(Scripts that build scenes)
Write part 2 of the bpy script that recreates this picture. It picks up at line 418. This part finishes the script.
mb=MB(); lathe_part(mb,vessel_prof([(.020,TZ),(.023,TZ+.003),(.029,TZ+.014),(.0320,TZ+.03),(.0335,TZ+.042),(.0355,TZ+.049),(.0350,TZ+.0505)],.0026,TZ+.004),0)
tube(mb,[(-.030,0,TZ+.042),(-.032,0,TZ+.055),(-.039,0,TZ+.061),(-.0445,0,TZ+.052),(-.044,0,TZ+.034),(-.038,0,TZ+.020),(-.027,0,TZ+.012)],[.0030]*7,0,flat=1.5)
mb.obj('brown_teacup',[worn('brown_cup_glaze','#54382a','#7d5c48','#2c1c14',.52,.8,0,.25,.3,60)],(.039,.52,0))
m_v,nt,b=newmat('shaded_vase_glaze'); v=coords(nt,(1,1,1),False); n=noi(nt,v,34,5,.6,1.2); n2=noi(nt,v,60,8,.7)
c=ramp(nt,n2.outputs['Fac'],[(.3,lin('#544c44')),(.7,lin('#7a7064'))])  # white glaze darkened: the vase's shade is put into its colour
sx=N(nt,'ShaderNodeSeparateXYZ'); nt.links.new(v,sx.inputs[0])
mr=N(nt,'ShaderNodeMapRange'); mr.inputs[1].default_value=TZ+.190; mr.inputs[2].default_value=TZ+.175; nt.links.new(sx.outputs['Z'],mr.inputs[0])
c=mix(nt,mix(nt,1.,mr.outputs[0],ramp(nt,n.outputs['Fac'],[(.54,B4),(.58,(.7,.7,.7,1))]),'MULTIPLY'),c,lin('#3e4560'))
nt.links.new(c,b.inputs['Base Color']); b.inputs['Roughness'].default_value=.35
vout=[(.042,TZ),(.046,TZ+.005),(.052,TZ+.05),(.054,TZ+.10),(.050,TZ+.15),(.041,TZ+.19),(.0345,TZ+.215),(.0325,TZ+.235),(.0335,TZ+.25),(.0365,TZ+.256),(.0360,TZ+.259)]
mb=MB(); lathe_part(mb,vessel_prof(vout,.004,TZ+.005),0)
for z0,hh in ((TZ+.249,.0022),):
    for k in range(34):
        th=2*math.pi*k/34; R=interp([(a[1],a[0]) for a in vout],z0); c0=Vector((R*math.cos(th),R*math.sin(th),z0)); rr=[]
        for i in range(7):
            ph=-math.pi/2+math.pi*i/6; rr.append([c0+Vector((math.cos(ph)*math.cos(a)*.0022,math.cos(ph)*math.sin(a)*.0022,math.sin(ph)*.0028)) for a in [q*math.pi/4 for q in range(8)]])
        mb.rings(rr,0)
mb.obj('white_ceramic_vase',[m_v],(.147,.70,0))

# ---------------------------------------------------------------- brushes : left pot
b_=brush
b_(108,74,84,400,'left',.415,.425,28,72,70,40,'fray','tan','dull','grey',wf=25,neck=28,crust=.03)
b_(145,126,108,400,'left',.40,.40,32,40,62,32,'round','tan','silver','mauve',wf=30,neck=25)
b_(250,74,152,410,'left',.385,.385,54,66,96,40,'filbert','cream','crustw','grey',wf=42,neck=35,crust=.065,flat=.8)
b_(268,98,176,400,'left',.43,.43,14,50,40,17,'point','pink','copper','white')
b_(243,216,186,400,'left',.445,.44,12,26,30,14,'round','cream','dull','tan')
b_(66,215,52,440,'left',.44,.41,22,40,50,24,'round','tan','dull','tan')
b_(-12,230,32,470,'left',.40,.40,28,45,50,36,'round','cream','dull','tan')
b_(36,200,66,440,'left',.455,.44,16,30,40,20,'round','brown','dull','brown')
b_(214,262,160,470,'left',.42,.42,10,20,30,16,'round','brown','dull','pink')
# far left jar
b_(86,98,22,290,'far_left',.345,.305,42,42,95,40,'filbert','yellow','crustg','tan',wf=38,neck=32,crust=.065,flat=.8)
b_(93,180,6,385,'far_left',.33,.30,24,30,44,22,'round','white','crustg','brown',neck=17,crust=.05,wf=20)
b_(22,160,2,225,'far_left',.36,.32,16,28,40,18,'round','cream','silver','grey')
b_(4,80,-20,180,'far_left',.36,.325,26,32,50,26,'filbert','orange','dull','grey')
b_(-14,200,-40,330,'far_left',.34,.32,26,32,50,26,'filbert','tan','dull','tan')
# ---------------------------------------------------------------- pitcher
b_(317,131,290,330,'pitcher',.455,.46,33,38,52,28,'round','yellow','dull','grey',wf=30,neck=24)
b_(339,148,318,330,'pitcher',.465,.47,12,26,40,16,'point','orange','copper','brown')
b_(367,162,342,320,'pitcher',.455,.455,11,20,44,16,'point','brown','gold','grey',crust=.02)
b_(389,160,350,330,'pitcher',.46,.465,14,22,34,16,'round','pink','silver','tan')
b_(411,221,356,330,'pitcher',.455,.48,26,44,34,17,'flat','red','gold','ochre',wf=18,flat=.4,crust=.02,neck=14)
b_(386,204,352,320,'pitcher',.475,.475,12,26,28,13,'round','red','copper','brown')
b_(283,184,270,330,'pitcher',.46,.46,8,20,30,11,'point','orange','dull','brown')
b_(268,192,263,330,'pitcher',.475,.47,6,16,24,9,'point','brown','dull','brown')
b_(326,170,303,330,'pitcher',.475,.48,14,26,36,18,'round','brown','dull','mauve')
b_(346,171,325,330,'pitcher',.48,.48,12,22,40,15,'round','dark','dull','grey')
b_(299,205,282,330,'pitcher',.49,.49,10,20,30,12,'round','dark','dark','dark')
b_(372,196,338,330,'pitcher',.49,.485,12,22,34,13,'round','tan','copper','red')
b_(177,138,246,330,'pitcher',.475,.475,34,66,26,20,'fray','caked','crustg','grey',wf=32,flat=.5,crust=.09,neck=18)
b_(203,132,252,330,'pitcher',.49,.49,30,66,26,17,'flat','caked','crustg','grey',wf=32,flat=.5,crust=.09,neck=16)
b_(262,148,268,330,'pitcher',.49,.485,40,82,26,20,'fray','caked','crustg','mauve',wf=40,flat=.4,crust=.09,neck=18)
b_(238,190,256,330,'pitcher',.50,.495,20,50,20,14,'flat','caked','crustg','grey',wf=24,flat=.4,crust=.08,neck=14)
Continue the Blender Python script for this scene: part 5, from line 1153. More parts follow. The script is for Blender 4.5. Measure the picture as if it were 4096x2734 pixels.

» TASK DIRECTIONS
Each line above is to be repeated exactly.

» RESPONSE FOR THIS EXERCISE
Write part 2 of the bpy script that recreates this picture. It picks up at line 418. This part finishes the script.
mb=MB(); lathe_part(mb,vessel_prof([(.020,TZ),(.023,TZ+.003),(.029,TZ+.014),(.0320,TZ+.03),(.0335,TZ+.042),(.0355,TZ+.049),(.0350,TZ+.0505)],.0026,TZ+.004),0)
tube(mb,[(-.030,0,TZ+.042),(-.032,0,TZ+.055),(-.039,0,TZ+.061),(-.0445,0,TZ+.052),(-.044,0,TZ+.034),(-.038,0,TZ+.020),(-.027,0,TZ+.012)],[.0030]*7,0,flat=1.5)
mb.obj('brown_teacup',[worn('brown_cup_glaze','#54382a','#7d5c48','#2c1c14',.52,.8,0,.25,.3,60)],(.039,.52,0))
m_v,nt,b=newmat('shaded_vase_glaze'); v=coords(nt,(1,1,1),False); n=noi(nt,v,34,5,.6,1.2); n2=noi(nt,v,60,8,.7)
c=ramp(nt,n2.outputs['Fac'],[(.3,lin('#544c44')),(.7,lin('#7a7064'))])  # white glaze darkened: the vase's shade is put into its colour
sx=N(nt,'ShaderNodeSeparateXYZ'); nt.links.new(v,sx.inputs[0])
mr=N(nt,'ShaderNodeMapRange'); mr.inputs[1].default_value=TZ+.190; mr.inputs[2].default_value=TZ+.175; nt.links.new(sx.outputs['Z'],mr.inputs[0])
c=mix(nt,mix(nt,1.,mr.outputs[0],ramp(nt,n.outputs['Fac'],[(.54,B4),(.58,(.7,.7,.7,1))]),'MULTIPLY'),c,lin('#3e4560'))
nt.links.new(c,b.inputs['Base Color']); b.inputs['Roughness'].default_value=.35
vout=[(.042,TZ),(.046,TZ+.005),(.052,TZ+.05),(.054,TZ+.10),(.050,TZ+.15),(.041,TZ+.19),(.0345,TZ+.215),(.0325,TZ+.235),(.0335,TZ+.25),(.0365,TZ+.256),(.0360,TZ+.259)]
mb=MB(); lathe_part(mb,vessel_prof(vout,.004,TZ+.005),0)
for z0,hh in ((TZ+.249,.0022),):
    for k in range(34):
        th=2*math.pi*k/34; R=interp([(a[1],a[0]) for a in vout],z0); c0=Vector((R*math.cos(th),R*math.sin(th),z0)); rr=[]
        for i in range(7):
            ph=-math.pi/2+math.pi*i/6; rr.append([c0+Vector((math.cos(ph)*math.cos(a)*.0022,math.cos(ph)*math.sin(a)*.0022,math.sin(ph)*.0028)) for a in [q*math.pi/4 for q in range(8)]])
        mb.rings(rr,0)
mb.obj('white_ceramic_vase',[m_v],(.147,.70,0))

# ---------------------------------------------------------------- brushes : left pot
b_=brush
b_(108,74,84,400,'left',.415,.425,28,72,70,40,'fray','tan','dull','grey',wf=25,neck=28,crust=.03)
b_(145,126,108,400,'left',.40,.40,32,40,62,32,'round','tan','silver','mauve',wf=30,neck=25)
b_(250,74,152,410,'left',.385,.385,54,66,96,40,'filbert','cream','crustw','grey',wf=42,neck=35,crust=.065,flat=.8)
b_(268,98,176,400,'left',.43,.43,14,50,40,17,'point','pink','copper','white')
b_(243,216,186,400,'left',.445,.44,12,26,30,14,'round','cream','dull','tan')
b_(66,215,52,440,'left',.44,.41,22,40,50,24,'round','tan','dull','tan')
b_(-12,230,32,470,'left',.40,.40,28,45,50,36,'round','cream','dull','tan')
b_(36,200,66,440,'left',.455,.44,16,30,40,20,'round','brown','dull','brown')
b_(214,262,160,470,'left',.42,.42,10,20,30,16,'round','brown','dull','pink')
# far left jar
b_(86,98,22,290,'far_left',.345,.305,42,42,95,40,'filbert','yellow','crustg','tan',wf=38,neck=32,crust=.065,flat=.8)
b_(93,180,6,385,'far_left',.33,.30,24,30,44,22,'round','white','crustg','brown',neck=17,crust=.05,wf=20)
b_(22,160,2,225,'far_left',.36,.32,16,28,40,18,'round','cream','silver','grey')
b_(4,80,-20,180,'far_left',.36,.325,26,32,50,26,'filbert','orange','dull','grey')
b_(-14,200,-40,330,'far_left',.34,.32,26,32,50,26,'filbert','tan','dull','tan')
# ---------------------------------------------------------------- pitcher
b_(317,131,290,330,'pitcher',.455,.46,33,38,52,28,'round','yellow','dull','grey',wf=30,neck=24)
b_(339,148,318,330,'pitcher',.465,.47,12,26,40,16,'point','orange','copper','brown')
b_(367,162,342,320,'pitcher',.455,.455,11,20,44,16,'point','brown','gold','grey',crust=.02)
b_(389,160,350,330,'pitcher',.46,.465,14,22,34,16,'round','pink','silver','tan')
b_(411,221,356,330,'pitcher',.455,.48,26,44,34,17,'flat','red','gold','ochre',wf=18,flat=.4,crust=.02,neck=14)
b_(386,204,352,320,'pitcher',.475,.475,12,26,28,13,'round','red','copper','brown')
b_(283,184,270,330,'pitcher',.46,.46,8,20,30,11,'point','orange','dull','brown')
b_(268,192,263,330,'pitcher',.475,.47,6,16,24,9,'point','brown','dull','brown')
b_(326,170,303,330,'pitcher',.475,.48,14,26,36,18,'round','brown','dull','mauve')
b_(346,171,325,330,'pitcher',.48,.48,12,22,40,15,'round','dark','dull','grey')
b_(299,205,282,330,'pitcher',.49,.49,10,20,30,12,'round','dark','dark','dark')
b_(372,196,338,330,'pitcher',.49,.485,12,22,34,13,'round','tan','copper','red')
b_(177,138,246,330,'pitcher',.475,.475,34,66,26,20,'fray','caked','crustg','grey',wf=32,flat=.5,crust=.09,neck=18)
b_(203,132,252,330,'pitcher',.49,.49,30,66,26,17,'flat','caked','crustg','grey',wf=32,flat=.5,crust=.09,neck=16)
b_(262,148,268,330,'pitcher',.49,.485,40,82,26,20,'fray','caked','crustg','mauve',wf=40,flat=.4,crust=.09,neck=18)
b_(238,190,256,330,'pitcher',.50,.495,20,50,20,14,'flat','caked','crustg','grey',wf=24,flat=.4,crust=.08,neck=14)
Continue the Blender Python script for this scene: part 5, from line 1153. More parts follow. The script is for Blender 4.5. Measure the picture as if it were 4096x2734 pixels.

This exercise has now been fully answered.